If the UN is really committed to improving the socio-economic quality of life of targeted populations through "sustainable development projects", the original use of these illicit plants should indeed be integrated in the programs not to prevent, reduce and eliminate the production of illicit drug crops, but to diminish the production of illicit narcotics.
Comprehensive alternative development projects should address the broader economic situation of farmers, who cultivate "drug crops" due not only to "rural poverty", "lack of access to markets for legal products"
and "unsuitable soil for many other crops" as stated in dozens of UN official documents, but also because the plants that were outlawed 40 years ago, are an integral part of the cultures, traditions and religions of the indigenous peoples living in those regions where these agricultural products are endemic.
The TRP believes that the Permanent Forum should look into the possibility of reflecting coca-related issues in its annual report, where it issues recommendations to the ECOSOC for its distribution to relevant UN organs, funds, programs and agencies. Such an inclusion could make a substantial contribution to indigenous issues, making them become questions of concern for the world at large. The TRP is aware of the fact that It may be too late for this year's session, but starting to raise the issue at the 2004 session, may launch a preparatory process that could indeed include coca as an item for discussions for next year.
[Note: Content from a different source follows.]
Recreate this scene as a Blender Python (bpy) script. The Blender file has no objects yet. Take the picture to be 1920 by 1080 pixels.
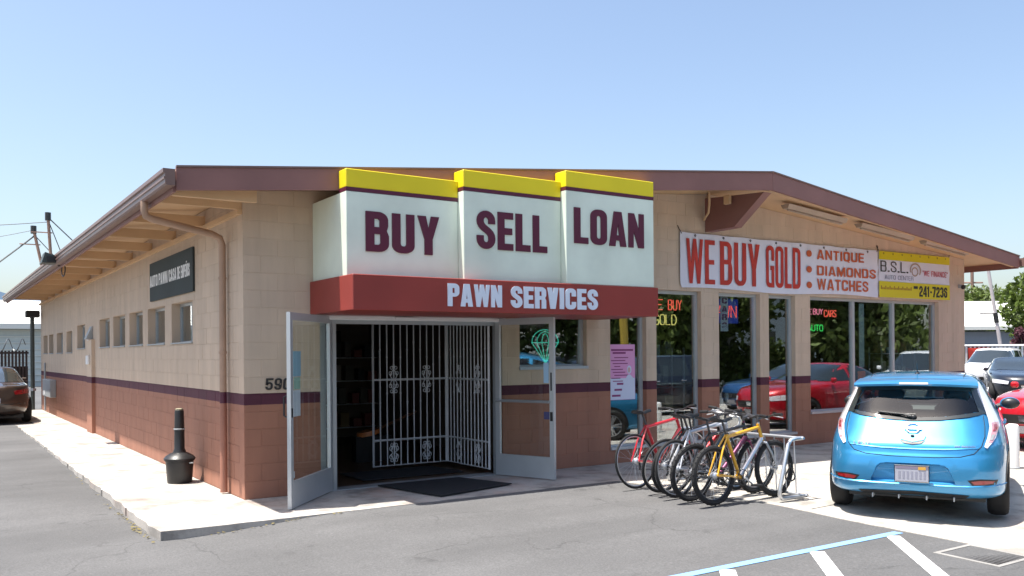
import bpy, math, random
import numpy as np
from math import radians as R, sin, cos, pi
from mathutils import Vector, Matrix
from mathutils.geometry import tessellate_polygon
from mathutils.bvhtree import BVHTree
random.seed(7); rng = np.random.default_rng(7)
sc = bpy.context.scene
C = sc.collection

# ---------------------------------------------------------------- camera, sky, sun, exposure
cam_d = bpy.data.cameras.new('camera'); cam = bpy.data.objects.new('camera', cam_d); C.objects.link(cam)
yaw, roll = R(33.65), R(-0.45)
fw = Vector((sin(yaw), cos(yaw), 0)); rt = Vector((cos(yaw), -sin(yaw), 0)); up = Vector((0, 0, 1))
cx_ = cos(roll) * rt + sin(roll) * up; cy_ = -sin(roll) * rt + cos(roll) * up
m = Matrix((cx_, cy_, -fw)).transposed().to_4x4(); m.translation = Vector((-3.069, -10.227, 1.68))
cam.matrix_world = m
cam_d.sensor_width = 36; cam_d.lens = 1651 / 1920 * 36; cam_d.shift_y = 122 / 1920
cam_d.clip_start = .1; cam_d.clip_end = 5000
sc.camera = cam
SUN = Vector((-.31, .09, 1)).normalized()
el = math.asin(SUN.z); az = math.atan2(SUN.x, SUN.y)
w = bpy.data.worlds.new('World'); sc.world = w; w.use_nodes = True
nt = w.node_tree
sky = nt.nodes.new('ShaderNodeTexSky'); sky.sky_type = 'NISHITA'; sky.sun_disc = False
sky.sun_elevation = el; sky.sun_rotation = az; sky.air_density = 1.0; sky.dust_density = 2.4; sky.ozone_density = .6
bg = nt.nodes['Background']; bg.inputs[1].default_value = .110
nt.links.new(sky.outputs[0], bg.inputs[0])
sd = bpy.data.lights.new('sun', 'SUN'); so = bpy.data.objects.new('sun', sd); C.objects.link(so)
sd.energy = 4.6; sd.angle = R(.53); sd.color = (1, .955, .885)
so.rotation_euler = SUN.to_track_quat('Z', 'Y').to_euler(); so.location = (-20, 10, 60)
sc.view_settings.view_transform = 'Standard'; sc.view_settings.look = 'None'
sc.view_settings.exposure = 1.12; sc.view_settings.gamma = 1
sc.view_settings.use_curve_mapping = False
try:
    sc.cycles.max_bounces = 8; sc.cycles.transparent_max_bounces = 12; sc.cycles.sample_clamp_indirect = 6
except Exception: pass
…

The original use of the illicit plant of coca may trigger positive outcomes:
_ it will remain within the local culture and tradition (at times sacred) of dozens of groups, including ethnic minorities, that live throughout the Andes; _ it will not imply an "intrusion" in a region's economy with techniques and or producing habits that do not belong to that part of the world; _ it will provide a particularly environmentally-friendly and ecological industry that could facilitate the development of rural areas and their eventual/possible industrialization in a context that respects local customs and practices; _ it will take away the business from the criminal networks that today control and blackmail peasants that are involved in illegal activities; _ a conversion of programs of supply reduction to curb the production of illicit crops into alternative development of the illicit plants, would also be instrumental in ceasing the negative impact of eradication techniques, which cause dramatic health and environmental problems in several areas of the Andes.
Putting an end to prohibition on coca should become a priority for all those that genuinely struggle for freedom and human rights and that are working towards the establishment of a system that functions on the force of law and not the law of force, a law that does not prohibit, but facilitates, the cohabitation of peaceful peculiarities including, ultimately, indigenous issues.